Costa Rica has just gone past yet another clean energy milestone, something other countries can only dream of. For over two months now, the tiny Central American country has not used fossil fuels to generate electricity.
According to a report published by Costa Rica’s National Center for Energy Control (CENCE), the country ran completely on renewable energy for 76 straight days — from June 16 to September 2 — and completed a total of 150 days of carbon-free electricity this year. The country, which is rich in natural resources, has achieved this feat for the second time in two years.
Last year, Costa Rica, home to almost five million people, ran on renewable energy for 285 days, an example that other small countries could emulate.

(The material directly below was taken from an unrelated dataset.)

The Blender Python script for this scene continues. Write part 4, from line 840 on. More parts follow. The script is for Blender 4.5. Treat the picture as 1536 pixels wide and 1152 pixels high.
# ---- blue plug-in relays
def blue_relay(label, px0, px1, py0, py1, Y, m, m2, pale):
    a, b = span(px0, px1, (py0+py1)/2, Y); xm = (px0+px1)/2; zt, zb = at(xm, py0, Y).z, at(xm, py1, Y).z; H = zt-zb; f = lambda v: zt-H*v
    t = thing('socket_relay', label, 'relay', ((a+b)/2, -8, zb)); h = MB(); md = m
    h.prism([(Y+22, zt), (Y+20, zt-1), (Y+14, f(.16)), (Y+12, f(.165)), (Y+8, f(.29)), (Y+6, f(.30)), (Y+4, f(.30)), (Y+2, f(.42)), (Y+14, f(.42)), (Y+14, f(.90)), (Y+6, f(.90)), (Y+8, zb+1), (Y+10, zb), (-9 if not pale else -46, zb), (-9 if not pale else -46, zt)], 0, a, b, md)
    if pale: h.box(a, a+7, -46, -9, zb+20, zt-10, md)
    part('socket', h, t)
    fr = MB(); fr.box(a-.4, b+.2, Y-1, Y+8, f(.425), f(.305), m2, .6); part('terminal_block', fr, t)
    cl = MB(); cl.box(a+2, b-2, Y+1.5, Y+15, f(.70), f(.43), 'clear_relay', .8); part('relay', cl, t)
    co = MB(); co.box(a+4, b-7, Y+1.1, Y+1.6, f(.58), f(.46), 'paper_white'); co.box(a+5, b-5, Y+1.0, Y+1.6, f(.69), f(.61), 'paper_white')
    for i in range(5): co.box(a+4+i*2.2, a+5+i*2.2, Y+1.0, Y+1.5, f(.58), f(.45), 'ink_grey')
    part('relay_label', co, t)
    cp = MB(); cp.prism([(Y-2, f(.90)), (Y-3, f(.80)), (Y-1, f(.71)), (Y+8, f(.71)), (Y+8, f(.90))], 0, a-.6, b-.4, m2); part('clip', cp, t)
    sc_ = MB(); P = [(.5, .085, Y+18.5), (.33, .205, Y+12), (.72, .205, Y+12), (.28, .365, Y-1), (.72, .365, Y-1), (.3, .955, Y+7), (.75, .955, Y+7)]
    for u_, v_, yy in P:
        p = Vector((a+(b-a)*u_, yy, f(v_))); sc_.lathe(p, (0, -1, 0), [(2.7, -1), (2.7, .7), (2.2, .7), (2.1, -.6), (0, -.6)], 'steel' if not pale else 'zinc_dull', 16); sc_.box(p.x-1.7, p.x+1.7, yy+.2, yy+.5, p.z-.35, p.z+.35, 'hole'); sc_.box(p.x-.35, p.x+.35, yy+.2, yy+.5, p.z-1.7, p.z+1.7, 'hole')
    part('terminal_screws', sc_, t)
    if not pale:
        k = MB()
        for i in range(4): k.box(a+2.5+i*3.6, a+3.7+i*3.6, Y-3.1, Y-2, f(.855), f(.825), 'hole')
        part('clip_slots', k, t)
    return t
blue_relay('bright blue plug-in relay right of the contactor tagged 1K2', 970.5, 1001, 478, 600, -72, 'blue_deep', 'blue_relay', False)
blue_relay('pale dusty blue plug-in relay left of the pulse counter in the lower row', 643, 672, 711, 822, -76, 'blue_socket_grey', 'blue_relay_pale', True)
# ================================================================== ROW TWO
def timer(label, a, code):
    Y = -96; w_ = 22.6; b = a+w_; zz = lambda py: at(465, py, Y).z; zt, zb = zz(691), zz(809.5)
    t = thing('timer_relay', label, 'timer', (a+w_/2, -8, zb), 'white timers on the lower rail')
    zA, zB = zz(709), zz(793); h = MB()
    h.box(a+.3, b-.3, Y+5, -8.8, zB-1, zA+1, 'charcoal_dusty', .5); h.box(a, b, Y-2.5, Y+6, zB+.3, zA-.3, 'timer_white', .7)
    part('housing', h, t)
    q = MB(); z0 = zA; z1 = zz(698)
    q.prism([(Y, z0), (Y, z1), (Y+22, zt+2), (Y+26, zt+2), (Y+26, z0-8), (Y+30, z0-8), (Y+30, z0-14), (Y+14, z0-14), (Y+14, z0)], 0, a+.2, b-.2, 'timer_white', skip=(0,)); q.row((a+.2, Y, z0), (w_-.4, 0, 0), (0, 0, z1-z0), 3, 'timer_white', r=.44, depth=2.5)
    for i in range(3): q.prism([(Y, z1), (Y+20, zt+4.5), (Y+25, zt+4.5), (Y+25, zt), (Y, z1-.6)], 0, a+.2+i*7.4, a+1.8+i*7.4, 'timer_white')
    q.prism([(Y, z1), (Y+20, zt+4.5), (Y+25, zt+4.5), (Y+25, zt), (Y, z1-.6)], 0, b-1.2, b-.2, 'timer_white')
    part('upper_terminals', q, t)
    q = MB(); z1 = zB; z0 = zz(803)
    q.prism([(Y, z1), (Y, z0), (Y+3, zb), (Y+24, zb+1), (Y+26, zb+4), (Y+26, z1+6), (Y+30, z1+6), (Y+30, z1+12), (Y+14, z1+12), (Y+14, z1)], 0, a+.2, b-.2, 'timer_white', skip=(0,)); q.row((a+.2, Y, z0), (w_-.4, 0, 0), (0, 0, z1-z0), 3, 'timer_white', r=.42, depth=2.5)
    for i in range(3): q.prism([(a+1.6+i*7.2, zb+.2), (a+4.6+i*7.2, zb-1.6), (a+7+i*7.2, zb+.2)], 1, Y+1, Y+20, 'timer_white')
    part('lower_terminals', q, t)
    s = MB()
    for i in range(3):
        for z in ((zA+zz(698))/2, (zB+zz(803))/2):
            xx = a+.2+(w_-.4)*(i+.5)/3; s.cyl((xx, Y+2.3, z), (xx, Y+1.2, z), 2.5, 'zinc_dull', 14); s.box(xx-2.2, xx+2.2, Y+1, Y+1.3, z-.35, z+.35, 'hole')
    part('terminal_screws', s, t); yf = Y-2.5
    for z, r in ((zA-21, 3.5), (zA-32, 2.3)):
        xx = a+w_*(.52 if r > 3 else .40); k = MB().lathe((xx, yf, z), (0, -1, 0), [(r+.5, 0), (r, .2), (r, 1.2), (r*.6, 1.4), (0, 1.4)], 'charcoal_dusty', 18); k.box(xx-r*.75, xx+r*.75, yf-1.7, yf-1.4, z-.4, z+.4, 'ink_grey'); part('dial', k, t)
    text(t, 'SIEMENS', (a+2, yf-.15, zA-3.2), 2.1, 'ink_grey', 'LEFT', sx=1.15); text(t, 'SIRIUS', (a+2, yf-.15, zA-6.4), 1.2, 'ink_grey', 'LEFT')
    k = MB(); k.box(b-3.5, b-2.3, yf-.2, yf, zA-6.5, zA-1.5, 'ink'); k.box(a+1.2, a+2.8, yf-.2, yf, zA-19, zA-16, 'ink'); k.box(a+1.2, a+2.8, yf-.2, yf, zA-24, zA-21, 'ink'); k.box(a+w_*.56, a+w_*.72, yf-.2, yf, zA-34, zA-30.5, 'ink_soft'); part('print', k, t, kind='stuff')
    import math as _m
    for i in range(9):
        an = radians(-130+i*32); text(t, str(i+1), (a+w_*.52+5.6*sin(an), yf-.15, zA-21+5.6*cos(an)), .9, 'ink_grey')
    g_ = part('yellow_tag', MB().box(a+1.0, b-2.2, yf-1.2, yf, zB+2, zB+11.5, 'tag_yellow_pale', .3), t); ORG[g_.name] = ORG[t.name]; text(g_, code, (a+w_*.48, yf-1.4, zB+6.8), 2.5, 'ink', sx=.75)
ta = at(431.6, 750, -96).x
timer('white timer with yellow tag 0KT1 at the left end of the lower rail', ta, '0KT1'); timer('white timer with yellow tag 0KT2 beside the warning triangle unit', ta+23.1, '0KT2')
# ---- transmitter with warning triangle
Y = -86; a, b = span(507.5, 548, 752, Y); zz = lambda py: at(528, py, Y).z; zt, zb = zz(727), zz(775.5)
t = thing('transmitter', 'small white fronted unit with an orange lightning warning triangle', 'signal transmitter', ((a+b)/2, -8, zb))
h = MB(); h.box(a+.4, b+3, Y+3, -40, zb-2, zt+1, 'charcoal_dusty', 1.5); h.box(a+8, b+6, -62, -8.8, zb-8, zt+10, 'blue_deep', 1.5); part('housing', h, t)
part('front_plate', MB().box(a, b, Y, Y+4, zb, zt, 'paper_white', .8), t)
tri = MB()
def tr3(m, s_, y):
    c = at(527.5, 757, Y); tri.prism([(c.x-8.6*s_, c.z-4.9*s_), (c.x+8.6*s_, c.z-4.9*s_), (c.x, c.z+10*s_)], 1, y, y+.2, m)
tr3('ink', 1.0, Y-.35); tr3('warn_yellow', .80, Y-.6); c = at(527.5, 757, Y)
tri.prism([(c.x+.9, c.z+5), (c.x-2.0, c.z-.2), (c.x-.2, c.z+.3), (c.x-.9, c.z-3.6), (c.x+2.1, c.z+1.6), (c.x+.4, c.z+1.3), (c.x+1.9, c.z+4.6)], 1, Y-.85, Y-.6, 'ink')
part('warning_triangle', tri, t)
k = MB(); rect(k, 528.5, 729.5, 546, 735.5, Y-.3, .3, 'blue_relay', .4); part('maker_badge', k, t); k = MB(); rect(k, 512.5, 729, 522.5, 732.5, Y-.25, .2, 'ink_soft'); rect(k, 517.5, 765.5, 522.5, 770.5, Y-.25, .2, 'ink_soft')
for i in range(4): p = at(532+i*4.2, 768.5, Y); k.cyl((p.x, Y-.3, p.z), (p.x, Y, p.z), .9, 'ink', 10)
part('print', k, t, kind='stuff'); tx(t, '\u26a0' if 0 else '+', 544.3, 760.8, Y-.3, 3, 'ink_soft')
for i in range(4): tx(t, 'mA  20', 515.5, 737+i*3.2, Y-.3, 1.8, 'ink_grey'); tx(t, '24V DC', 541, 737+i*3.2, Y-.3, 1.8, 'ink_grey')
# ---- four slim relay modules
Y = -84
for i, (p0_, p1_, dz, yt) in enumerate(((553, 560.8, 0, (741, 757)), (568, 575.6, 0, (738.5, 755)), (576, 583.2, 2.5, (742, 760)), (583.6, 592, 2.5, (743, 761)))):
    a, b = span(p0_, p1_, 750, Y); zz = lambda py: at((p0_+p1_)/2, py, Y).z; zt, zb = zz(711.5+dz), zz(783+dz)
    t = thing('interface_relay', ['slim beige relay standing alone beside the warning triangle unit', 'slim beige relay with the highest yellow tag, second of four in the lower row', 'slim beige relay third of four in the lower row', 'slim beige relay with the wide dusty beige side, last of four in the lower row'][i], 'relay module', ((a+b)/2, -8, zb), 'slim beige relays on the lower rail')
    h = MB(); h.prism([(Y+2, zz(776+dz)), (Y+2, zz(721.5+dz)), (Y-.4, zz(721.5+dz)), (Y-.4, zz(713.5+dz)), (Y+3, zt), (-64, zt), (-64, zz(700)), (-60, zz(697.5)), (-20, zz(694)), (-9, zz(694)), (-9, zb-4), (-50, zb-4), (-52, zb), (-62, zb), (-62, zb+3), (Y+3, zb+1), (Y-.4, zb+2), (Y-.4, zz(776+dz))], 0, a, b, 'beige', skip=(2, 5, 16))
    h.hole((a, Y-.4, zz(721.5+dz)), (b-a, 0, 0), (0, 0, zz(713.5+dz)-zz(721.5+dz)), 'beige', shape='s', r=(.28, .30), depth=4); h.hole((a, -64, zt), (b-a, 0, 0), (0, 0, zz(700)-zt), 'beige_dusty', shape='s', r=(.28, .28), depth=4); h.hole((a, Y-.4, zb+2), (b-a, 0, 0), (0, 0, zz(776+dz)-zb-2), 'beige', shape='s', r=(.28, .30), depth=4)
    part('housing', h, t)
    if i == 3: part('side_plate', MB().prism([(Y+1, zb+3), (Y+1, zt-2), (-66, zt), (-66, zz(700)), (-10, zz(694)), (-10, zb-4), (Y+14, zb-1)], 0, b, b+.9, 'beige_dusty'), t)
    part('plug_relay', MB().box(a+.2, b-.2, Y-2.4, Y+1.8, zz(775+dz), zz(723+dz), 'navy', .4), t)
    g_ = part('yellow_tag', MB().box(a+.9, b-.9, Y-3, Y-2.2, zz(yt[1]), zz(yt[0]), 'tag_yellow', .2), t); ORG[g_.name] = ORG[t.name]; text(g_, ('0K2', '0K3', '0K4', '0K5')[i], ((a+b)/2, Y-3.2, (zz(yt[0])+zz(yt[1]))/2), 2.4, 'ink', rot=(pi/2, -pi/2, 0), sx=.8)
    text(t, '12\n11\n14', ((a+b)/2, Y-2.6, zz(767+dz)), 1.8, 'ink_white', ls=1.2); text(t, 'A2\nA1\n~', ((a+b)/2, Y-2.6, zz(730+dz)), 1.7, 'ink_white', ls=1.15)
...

This year, it could not reach the figure they set last time. But the country is trying to complete this year without burning the fossil fuel.
According to the data published by the CENCE, between June 16 and August 31 this year, Costa Rica’s energy needs were met solely by renewable energy – 80.27 per cent came from hydroelectric power, 12.62 per cent from geothermal energy, 7.1 per cent from wind and 0.01 per cent generated by solar energy.
What helps are the country’s climatic conditions: Costa Rica receives heavy rain through half of the year, and its hydroelectric stations generate electricity throughout the year.
For the past two years, the country experienced above-average rainfall, allowing its biggest reservoirs to produce enough power to meet virtually all of the country’s electricity needs.
Another 12 per cent of the country’s electricity comes from geothermal plants. In 2014, after a brutal drought that forced power operators to rely more heavily on diesel generators, Costa Rica’s legislature approved a $958-million geothermal plant, backed by loans from Europe and Japan.
This is now up and running, and is able to produce electricity round the year, but not enough to meet their needs.
Costa Rica is known for its progressive environmental policies, and is the only country to meet all United Nations Development Programme (UNDP) criteria established to measure environmental sustainability.
It also gives importance to energy conservation and is planning to become carbon-neutral by 2021.While smaller nations could take a leaf out of Costa Rica’s success in renewable energy, countries like India may not be able to wholly emulate the model.
At 51,000 square kilometres, Costa Rica is just the size of Punjab, and consumes very little energy compared to India. And yet each of India’s states could follow a similar policy.
Indian States could produce clean energy from solar, wind, geothermal and tidal power plants. It could decrease the use of coal energy, which currently supplies 80 per cent of the country’s electricity needs.
Replicating the Costa Rican model, though, might create problems: building huge dams across rivers will raise environmental hazards, submerging ecologies and depriving populations of homes and livelihood.
The flip sideAnalysts feel Costa Rica’s over-dependence on hydroelectricity will cost it in the future if it were to suffer a drought, even one of a lesser impact than 2014.
Besides, the country, like the rest of the world, uses petrol and diesel to run its vehicles. And most its homes still use firewood. This also has a big impact on the environment.
Analysts advice policy makers to generate more clean energy from other renewable sources and also start using alternatives for oil and firewood to achieve their 2021 goal of a carbon-neutral country. While that may be a little way off, for now it is Costa Rica’s feats that deserve to be cheered.